Di Eugenio Magnoli
La Mafia in Sicilia è sempre stata un cancro da debellare e in pochi la combatterono come Accurso Miraglia. Nato da Nicolò e Maria Rosa Venturini, figlia naturale della duchessa Tagliavia, Miraglia dimostrò subito tenacia e caparbietà.
Diplomatosi con il massimo dei voti iniziò a lavorare presso il Credito Italiano di Catania che in seguito lo trasferì a Milano, lì conobbe molte delle personalità influenti della politica e della cultura italiana di quel periodo.
Infatti, nella capitale meneghina, subì l’influenza del pensiero filosofico di Michail Bakunin, filosofo e rivoluzionario russo, tanto da iscriversi al gruppo anarchico di Porta Ticinese. Con loro iniziò l’attività politico-sociale unendosi con la classe operaia che lottava per una vita più dignitosa nelle fabbriche.
Fu licenziato dalla banca per “contrasti di natura politica” perché i dirigenti non digerivano l’attività di Miraglia per il sociale.
Le sue lotte a fianco degli operai e la continua ricerca di giustizia ed uguaglianza mettevano in imbarazzo la sua dirigenza e così Miraglia rientrò a Sciacca e iniziò la sua vita professionale nel suo paese natale.
Era un uomo dedito al lavoro ma soprattutto allo studio e all’attività sociale e fu proprio questa sua forte sensibilità ed empatia che diede fastidio ai gabellotti mafiosi.
Entrò in politica e partecipò alla costruzione del Pci e ne fu anche dirigente.
Miraglia creò la prima Camera del Lavoro siciliana, nata appunto a Sciacca. La Camera era organizzata in tal modo da poter esprimere al massimo lo spirito comunitario e i diritti dei lavoratori.
Miraglia, insieme a Domenico Cuffaro, rappresentò il risveglio del popolo siciliano e le loro lotte ebbero eco in tutta la provincia se non oltre.
Tuttavia il 4 gennaio del 1947 Miraglia finì vittima di un agguato mafioso ideato da Bartolomeo Oliva, Pellegrino Marciante e Calogero Curreri che, arrestati in un secondo momento, diedero i nomi dei mandanti: il cavalier Rossi, il dottor Gaetano Parlapiano Vella, il barone Francesco Pasciuta, tre dei più conosciuti possidenti terrieri di Sciacca e Ribera.
Infine anche i mafiosi Carmelo Di Stefano e Francesco Segreto, ritenuti i capi delle cosche di Favara e Sciacca, vennero arrestati per l’omicidio.

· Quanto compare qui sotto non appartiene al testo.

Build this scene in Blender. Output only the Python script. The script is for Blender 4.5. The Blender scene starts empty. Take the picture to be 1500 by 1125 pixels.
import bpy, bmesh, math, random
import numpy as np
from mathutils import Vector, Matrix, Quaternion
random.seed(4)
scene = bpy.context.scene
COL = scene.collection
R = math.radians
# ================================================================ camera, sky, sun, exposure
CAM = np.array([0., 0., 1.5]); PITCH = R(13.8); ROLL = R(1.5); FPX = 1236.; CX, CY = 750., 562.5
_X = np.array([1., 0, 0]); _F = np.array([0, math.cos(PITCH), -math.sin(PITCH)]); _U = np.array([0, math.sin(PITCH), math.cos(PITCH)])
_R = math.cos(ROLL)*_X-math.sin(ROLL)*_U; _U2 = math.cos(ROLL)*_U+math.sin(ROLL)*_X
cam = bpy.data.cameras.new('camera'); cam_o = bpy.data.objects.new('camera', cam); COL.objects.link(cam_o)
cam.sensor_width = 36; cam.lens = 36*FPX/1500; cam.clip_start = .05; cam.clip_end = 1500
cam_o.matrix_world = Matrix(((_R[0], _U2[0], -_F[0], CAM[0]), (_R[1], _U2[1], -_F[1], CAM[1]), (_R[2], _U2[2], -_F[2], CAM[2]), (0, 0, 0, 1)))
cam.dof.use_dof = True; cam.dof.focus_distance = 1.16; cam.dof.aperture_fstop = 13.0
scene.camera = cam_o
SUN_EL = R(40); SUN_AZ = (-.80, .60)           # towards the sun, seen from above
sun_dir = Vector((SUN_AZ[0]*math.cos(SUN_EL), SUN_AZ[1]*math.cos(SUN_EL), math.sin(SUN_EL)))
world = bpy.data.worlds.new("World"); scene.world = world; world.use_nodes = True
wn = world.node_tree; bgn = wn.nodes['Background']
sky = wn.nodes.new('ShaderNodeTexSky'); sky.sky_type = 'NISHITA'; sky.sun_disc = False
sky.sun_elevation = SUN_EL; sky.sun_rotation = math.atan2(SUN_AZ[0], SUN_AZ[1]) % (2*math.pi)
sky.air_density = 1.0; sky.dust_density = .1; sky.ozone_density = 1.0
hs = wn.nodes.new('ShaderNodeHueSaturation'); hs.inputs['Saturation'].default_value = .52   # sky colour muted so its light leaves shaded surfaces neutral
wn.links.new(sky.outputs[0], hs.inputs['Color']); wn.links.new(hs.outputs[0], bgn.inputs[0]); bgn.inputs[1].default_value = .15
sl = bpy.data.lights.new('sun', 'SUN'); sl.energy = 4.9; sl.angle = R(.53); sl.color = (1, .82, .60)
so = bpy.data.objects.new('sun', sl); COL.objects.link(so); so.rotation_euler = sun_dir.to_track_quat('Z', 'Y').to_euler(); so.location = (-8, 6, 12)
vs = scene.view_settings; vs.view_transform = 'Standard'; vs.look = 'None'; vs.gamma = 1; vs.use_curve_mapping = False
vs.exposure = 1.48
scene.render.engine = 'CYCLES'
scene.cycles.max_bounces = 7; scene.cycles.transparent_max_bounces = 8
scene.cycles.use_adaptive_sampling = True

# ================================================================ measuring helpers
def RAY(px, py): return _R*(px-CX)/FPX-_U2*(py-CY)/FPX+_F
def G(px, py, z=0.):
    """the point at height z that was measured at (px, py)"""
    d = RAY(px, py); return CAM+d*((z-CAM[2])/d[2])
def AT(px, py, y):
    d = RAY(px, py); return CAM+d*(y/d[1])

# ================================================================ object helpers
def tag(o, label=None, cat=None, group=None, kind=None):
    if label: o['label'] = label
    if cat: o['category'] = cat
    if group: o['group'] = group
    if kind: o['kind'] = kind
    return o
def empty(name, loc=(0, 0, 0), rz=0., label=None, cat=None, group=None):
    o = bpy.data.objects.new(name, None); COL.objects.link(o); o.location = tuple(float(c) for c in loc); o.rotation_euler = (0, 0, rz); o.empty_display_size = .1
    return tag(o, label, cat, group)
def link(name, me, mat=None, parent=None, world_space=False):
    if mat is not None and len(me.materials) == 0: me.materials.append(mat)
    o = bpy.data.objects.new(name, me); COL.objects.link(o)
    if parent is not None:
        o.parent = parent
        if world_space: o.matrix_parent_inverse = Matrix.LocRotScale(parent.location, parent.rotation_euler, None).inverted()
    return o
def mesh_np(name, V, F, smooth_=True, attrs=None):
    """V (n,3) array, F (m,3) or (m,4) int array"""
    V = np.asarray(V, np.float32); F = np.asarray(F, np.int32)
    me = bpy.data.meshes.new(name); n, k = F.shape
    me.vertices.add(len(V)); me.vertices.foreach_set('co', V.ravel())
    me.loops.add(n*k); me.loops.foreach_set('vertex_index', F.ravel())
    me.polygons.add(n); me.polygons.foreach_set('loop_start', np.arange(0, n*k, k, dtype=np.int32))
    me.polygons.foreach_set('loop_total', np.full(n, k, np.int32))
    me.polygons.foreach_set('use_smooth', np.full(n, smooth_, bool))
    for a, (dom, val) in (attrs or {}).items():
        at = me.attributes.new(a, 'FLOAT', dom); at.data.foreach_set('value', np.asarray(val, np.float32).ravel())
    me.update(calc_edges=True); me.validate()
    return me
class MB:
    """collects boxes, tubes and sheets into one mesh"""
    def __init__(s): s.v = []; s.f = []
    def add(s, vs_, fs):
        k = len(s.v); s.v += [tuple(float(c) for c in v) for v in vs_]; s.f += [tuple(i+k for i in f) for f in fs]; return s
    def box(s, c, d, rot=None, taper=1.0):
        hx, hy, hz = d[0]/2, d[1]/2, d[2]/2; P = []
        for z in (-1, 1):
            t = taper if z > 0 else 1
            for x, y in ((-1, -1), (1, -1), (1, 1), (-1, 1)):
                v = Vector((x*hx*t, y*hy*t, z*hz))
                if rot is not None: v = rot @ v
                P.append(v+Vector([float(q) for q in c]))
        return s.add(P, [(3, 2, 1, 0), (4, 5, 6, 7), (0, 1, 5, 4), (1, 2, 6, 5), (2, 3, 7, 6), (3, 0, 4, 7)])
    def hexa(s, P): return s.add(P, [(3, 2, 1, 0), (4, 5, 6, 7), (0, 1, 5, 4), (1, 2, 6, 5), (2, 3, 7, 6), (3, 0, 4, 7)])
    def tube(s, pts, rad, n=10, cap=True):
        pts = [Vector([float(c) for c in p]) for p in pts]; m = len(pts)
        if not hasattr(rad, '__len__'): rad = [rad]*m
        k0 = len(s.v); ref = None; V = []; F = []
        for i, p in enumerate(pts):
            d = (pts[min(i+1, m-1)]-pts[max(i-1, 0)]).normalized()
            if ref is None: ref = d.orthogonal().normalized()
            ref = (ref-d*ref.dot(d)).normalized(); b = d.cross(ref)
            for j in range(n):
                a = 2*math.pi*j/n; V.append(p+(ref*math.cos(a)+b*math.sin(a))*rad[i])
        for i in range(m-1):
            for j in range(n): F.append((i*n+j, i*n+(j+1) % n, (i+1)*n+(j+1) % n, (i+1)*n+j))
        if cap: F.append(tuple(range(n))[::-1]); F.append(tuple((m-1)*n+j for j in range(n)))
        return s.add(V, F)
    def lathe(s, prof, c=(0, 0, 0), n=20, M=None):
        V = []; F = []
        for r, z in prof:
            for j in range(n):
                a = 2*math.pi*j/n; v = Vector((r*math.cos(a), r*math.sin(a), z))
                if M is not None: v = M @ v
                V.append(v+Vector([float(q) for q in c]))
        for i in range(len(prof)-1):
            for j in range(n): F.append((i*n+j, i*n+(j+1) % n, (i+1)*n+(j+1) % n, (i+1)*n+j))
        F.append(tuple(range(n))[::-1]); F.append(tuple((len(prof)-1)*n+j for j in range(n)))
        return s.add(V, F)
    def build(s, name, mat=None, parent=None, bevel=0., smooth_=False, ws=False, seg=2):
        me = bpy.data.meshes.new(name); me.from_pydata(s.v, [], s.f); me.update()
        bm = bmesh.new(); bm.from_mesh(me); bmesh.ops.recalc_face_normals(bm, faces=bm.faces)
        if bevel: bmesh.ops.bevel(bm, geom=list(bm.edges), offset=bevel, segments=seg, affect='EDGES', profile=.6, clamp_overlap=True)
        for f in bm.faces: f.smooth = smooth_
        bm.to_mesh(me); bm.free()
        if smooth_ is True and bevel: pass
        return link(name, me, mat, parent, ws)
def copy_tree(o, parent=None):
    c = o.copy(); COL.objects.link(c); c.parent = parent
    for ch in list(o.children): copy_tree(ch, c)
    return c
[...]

Alla fine della fiera, però, la giustizia in Italia vale solo per gli onesti e a pagarne le spese fu solo il povero Accursio Miraglia poiché, davanti al Procuratore di Palermo, Curreri e Marciante ritrattarono le loro confessioni e accusarono le forze dell’ordine di averle estorte con violenze e sevizie.
Infine, al contrario delle storie a lieto fine, tutti gli accusati furono prosciolti in istruttoria per insufficienza di prove e, di conseguenza, scarcerati mentre il commissario Zingone, il vice-commissario Tandoy, il maresciallo Gagliano ed altri agenti che furono incriminati dalla Procura di Agrigento per torture e sevizie vennero prosciolti “per non aver commesso il fatto“.
«Io non impreco e non chiedo alcuna punizione. Io che ho tanto amato la vita, chiedo ad essa di vedere pentiti coloro che ci hanno fatto del male»
(A. Miraglia)
La sua eredità è il suo insegnamento possono ancora essere un faro per la giustizia e la legalità in questo Paese. Schiacciare la mafia, l’illegalità e la corruzione è possibile solo cambiando la nostra mentalità, Avanti Italia.
«La forza dell’uomo civile è la legge, la forza del bruto e del mafioso è la violenza fisica e morale. Noi, malgrado quello che si sente dire di alcuni magistrati, abbiamo ancora fiducia nella sola legge degli uomini civili, che alla fine trionfa nello spirito dell’uomo che è capace di sentirne il “Bene”. Temiamo, invece la violenza perché offende la nostra maniera di vedere e concepire le cose. Lungi dalla perfezione e dall’infallibilità, siamo però in buona fede, e non cerchiamo altro che la possibilità di ripresa della nostra gente e in altre parole di dare il nostro piccolo contributo all’emancipazione e alla dignità dell’uomo. È solo questo il filo conduttore che ci ispira e ci porta nel rischio. Non è colpa nostra se qualcuno non lo arriva a capire: non arrivi a capire, cioè, che ci sia, ogni tanto, qualcuno disposto anche a morire per gli altri, per la verità per la giustizia. Attento però a questo qualcuno che da sprovveduto e morto non diventi un simbolo molto ma molto più grande e pericoloso.»